Voces desde el subsuelo
08 agosto 2014

Foto: María Rosa Rivas
Maquillaje, luces y música, por un lado.
Trajes, moños, chalecos y valijas, por el otro. Apoyados a un costado
del pequeño escenario, los muñecos esperan, pacientes, el momento en que
sus gargantas, en apariencia muda, comiencen a vibrar. Todo está
ubicado en su lugar, planificado, pensado. Son las nueve de la noche y
en el sótano del bar Telmo, en el santo barrio homónimo, CIVEAR -el
Círculo de Ventrílocuos Argentinos- festeja una década y media de vida.
Las casi cincuenta personas que están
presentes van y vienen por todo el sótano. La mayoría de los asistentes
son ventrílocuos, magos o parientes de alguno de estos dos grupos.
Transcurrido un rato, la multitud se ubica en las sillas. Al hacerlo, la
mayoría de ellos descubre, apenas posa las asentaderas, que una
fotocopia con “el Himno” los está esperando para comenzar a entonarlo.
No hay excusas. La letra está en la mano.
El escenario de madera exhibe en el
fondo una marquesina que indica que este lugar le pertenece a los
artistas. La C, la I, la V, la E, la A y la R aparecen, desde la
perspectiva del narrador, como un sombrero posado sobre la cabeza de
Miguel Angel Lembo, el presidente de la asociación, encargado de
inaugurar el encuentro. A un costado, Tomás Antonio Foti, segundo en el
escalafón detrás de Lembo, le da rienda suelta a la pista. Es hora de
entonar.
La canción, con una melodía circense, es
una poesía de amor y amistad. Arranca con un “Yo soy tu muñeco, mi
cuerpo es hueco…”. Continúa como una declaración de principios entre el
ventrílocuo y el muñeco, tal vez una extensión del cuerpo del artista o
de su propia conciencia. Los niños la cantan a los gritos. Los adultos,
también.
Lembo repasa la historia de CIVEAR,
nacida unas semanas más tarde de la muerte de Chasman. El grupo se fundó
con la idea de difundir, enseñar y profesionalizar una vocación que
tuvo su época dorada hacia las décadas del ’50 y ’60. Entre ese sub
mundo de héroes infantiles con guiños hacia los mayores, se encontraba
Emilio Dilmer, cuyos muñecos regresaron a la Argentina treinta años
después de la muerte del artista. Hoy, en los 15 años de la asociación,
una foto sobre el escenario recuerda su importancia para los
ventrílocuos locales.
Los minutos pasan y las funciones,
también. Primero, una mujer hace un dúo. Sus muñecos son una pareja
española que tiene, en público, discusiones de cama, a los que la
ventrílocua –si se me permite el término- interrumpe para “ubicarlos”.

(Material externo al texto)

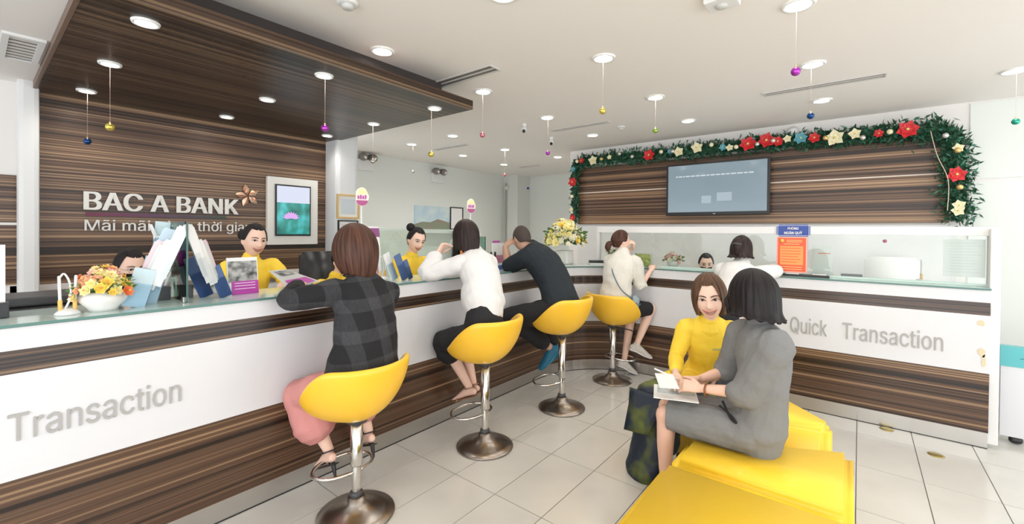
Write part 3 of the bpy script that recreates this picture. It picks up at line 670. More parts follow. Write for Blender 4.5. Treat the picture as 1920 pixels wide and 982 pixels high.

Le sigue un payaso con zapatos enormes, acompañado por un mono que hace
delirar a la audiencia. Más tarde se descubre que Merequete Caruso -ese
es su nombre artístico- es, además, un artesano “inigualable” a la hora
de hacer títeres y que muchos de los muñecos que están aquí presentes
fueron hechos por sus manos. El cierre del show está a cargo del Payador
y del Negro Julián. Ambos, luciendo un poncho pampa impecable,
improvisan una payada desopilante, inspirados en las sugerencias del
público.
De vuelta en la planta baja del bar, el
tiempo parece no haber transcurrido. O sí. Quizás las escaleras al
sótano fueron un viaje al pasado. O quizás al futuro, aunque no es la
intención de esta nota tratar de averiguarlo. El narrador y su
acompañante son invitados a compartir el brindis. Se sirve sidra, se
chocan las copas. Se festeja, con una sonrisa en la cara, la vigencia
del arte de decir, con la boca cerrada, lo más profundo de la mente
humana.
Agradecimiento especial a Tomás Antonio Foti y Bartolito por abrirme la puerta de su casa.